In the records that follow, show each line where the word "This" is present.

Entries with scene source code
________________________________________

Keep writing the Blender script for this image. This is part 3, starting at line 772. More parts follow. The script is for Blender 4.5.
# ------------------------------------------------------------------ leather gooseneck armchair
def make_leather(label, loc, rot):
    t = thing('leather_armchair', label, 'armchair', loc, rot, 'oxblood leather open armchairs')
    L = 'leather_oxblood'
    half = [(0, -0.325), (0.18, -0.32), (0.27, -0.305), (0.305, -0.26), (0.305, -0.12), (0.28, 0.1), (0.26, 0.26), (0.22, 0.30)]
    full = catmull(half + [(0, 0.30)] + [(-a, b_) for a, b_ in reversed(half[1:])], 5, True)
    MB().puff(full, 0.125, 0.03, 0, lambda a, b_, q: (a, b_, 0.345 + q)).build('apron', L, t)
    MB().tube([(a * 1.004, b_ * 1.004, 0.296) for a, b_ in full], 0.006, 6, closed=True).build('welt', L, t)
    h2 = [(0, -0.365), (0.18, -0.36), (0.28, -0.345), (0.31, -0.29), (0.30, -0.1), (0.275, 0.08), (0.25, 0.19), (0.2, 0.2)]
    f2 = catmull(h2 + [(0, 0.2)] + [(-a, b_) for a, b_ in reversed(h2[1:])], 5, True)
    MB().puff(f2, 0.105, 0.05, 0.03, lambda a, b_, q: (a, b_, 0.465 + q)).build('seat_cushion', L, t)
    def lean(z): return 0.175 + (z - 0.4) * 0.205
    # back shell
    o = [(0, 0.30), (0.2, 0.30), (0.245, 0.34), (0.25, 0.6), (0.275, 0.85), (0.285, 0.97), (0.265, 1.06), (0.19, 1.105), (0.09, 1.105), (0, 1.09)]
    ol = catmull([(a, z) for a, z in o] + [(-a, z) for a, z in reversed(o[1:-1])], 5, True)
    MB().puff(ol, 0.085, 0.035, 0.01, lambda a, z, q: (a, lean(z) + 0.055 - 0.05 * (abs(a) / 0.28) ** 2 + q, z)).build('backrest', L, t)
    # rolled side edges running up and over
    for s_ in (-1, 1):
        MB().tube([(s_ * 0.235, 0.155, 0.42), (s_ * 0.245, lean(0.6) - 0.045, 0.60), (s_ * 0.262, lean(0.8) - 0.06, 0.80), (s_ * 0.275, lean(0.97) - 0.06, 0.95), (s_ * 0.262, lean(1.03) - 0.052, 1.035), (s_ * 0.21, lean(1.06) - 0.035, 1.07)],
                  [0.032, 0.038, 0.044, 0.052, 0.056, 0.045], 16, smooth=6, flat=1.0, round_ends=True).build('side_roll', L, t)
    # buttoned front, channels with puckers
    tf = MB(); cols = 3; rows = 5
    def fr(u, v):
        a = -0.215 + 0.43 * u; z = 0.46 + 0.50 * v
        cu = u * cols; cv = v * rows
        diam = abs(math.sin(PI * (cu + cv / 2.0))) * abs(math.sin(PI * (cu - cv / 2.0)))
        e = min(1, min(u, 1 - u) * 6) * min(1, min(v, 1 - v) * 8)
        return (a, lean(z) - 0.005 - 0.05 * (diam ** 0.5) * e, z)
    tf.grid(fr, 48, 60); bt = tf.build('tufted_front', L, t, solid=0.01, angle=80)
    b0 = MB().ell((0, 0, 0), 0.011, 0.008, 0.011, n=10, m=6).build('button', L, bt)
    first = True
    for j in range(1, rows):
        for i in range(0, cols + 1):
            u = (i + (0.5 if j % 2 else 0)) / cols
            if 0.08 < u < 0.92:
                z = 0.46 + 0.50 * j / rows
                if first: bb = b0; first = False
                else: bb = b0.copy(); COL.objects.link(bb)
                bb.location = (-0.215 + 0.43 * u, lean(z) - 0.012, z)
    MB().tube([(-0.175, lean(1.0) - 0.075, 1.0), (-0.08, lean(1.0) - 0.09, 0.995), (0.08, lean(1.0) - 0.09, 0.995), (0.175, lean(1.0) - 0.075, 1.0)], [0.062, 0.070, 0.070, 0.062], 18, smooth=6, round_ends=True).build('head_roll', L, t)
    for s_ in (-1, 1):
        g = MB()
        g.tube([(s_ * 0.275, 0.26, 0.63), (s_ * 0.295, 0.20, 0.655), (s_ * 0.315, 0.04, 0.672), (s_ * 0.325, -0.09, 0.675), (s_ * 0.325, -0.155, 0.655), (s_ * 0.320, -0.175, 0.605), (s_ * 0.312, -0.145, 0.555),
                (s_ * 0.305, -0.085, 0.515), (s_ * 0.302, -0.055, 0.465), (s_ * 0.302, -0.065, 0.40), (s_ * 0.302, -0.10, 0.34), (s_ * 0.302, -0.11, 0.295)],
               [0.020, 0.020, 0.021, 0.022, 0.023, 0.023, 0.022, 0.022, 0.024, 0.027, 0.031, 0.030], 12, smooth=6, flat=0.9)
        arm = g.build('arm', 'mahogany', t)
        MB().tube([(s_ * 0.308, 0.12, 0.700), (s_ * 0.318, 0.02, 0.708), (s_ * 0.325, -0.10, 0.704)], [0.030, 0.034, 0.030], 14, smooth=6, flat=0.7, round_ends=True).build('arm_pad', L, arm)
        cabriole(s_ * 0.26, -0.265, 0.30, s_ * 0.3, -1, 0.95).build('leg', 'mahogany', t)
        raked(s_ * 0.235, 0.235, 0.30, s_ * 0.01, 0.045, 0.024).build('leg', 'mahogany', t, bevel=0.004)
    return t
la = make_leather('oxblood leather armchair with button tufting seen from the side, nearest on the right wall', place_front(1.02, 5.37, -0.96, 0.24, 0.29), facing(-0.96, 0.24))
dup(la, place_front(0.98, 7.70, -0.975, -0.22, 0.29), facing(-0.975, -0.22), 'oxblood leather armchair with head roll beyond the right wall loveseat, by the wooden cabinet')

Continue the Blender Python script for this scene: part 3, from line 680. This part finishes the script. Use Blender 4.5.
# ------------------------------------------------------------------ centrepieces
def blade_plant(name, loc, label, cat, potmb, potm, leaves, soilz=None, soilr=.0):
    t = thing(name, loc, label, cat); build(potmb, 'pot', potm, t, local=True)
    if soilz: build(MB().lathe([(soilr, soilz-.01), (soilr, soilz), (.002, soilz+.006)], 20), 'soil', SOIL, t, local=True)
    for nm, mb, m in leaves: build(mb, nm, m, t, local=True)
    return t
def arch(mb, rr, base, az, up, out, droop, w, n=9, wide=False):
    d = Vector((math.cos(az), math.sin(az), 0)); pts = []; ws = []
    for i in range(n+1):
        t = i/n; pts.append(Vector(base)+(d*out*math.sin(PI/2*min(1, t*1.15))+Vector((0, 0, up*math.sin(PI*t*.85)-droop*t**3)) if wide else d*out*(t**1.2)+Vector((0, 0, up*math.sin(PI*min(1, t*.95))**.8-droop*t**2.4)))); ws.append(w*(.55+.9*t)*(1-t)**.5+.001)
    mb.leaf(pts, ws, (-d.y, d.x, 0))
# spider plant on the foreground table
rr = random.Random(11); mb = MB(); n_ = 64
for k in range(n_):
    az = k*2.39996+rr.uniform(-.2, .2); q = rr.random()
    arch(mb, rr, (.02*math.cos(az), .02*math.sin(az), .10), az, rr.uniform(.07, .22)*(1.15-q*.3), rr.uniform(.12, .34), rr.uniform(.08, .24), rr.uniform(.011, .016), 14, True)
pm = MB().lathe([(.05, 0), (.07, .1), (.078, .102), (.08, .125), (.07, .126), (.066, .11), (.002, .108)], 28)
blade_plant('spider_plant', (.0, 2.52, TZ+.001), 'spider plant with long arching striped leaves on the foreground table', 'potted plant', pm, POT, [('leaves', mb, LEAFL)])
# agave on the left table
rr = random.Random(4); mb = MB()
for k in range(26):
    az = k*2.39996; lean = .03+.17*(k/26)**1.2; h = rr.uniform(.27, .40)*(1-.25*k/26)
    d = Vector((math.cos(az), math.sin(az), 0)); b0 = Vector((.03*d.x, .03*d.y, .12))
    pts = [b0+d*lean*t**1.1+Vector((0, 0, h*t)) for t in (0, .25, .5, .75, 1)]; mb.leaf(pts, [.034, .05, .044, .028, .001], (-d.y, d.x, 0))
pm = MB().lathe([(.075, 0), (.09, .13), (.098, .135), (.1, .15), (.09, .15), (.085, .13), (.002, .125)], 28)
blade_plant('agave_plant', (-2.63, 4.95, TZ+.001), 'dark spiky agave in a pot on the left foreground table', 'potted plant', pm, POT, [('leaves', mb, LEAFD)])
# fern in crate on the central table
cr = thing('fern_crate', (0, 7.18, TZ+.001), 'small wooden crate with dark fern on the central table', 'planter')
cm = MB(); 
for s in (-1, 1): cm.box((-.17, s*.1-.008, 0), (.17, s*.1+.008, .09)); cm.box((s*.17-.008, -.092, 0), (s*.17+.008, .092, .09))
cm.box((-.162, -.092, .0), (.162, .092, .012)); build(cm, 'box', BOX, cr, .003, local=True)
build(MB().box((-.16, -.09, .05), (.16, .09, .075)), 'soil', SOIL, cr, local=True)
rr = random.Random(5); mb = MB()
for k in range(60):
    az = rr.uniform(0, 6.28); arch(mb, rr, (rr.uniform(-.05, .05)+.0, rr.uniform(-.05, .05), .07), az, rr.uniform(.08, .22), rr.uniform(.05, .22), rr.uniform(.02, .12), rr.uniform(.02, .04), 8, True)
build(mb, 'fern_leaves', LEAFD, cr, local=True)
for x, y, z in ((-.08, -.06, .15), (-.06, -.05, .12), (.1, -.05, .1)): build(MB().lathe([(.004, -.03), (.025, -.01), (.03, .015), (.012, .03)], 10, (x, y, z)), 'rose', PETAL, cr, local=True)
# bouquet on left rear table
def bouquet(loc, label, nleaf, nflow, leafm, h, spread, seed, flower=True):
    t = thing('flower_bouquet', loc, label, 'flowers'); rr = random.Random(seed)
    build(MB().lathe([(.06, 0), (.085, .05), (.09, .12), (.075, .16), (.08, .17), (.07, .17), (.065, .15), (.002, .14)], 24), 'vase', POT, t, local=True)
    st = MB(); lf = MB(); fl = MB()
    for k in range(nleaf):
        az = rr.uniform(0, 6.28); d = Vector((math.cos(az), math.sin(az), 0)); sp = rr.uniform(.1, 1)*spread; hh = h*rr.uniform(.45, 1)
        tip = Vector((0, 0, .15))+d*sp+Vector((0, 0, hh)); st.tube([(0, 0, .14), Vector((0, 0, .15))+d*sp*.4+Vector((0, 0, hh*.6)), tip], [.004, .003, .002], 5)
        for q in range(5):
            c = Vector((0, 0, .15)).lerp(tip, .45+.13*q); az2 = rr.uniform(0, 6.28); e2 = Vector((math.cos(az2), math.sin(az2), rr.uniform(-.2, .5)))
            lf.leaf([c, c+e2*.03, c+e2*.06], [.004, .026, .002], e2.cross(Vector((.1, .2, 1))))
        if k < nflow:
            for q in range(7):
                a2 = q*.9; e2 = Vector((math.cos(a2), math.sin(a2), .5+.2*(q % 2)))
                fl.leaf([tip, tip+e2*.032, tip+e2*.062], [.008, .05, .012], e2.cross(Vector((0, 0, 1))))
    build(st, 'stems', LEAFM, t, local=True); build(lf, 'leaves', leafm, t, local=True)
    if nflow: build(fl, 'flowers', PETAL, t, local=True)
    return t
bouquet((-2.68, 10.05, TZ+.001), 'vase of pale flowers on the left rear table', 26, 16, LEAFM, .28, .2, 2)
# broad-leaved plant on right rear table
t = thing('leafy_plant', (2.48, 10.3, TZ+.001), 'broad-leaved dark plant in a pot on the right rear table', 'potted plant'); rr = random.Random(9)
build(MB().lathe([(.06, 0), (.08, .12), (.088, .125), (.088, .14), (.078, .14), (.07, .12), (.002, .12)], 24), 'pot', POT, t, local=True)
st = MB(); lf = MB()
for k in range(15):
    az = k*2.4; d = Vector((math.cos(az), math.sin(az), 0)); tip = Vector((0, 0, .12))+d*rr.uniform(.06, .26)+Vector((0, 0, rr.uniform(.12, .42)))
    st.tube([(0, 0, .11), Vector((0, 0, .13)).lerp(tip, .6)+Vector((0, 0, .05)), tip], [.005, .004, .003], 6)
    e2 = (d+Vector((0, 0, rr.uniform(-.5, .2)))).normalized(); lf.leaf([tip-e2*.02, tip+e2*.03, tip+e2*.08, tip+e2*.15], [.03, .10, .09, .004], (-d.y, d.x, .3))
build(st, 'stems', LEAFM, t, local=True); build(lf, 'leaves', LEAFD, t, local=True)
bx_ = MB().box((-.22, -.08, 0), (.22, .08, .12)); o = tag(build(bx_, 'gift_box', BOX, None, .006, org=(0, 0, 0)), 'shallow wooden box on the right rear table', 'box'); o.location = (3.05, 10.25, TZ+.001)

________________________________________

» **Written solution**:
Keep writing the Blender script for this image. This is part 3, starting at line 772. More parts follow. The script is for Blender 4.5.
Continue the Blender Python script for this scene: part 3, from line 680. This part finishes the script. Use Blender 4.5.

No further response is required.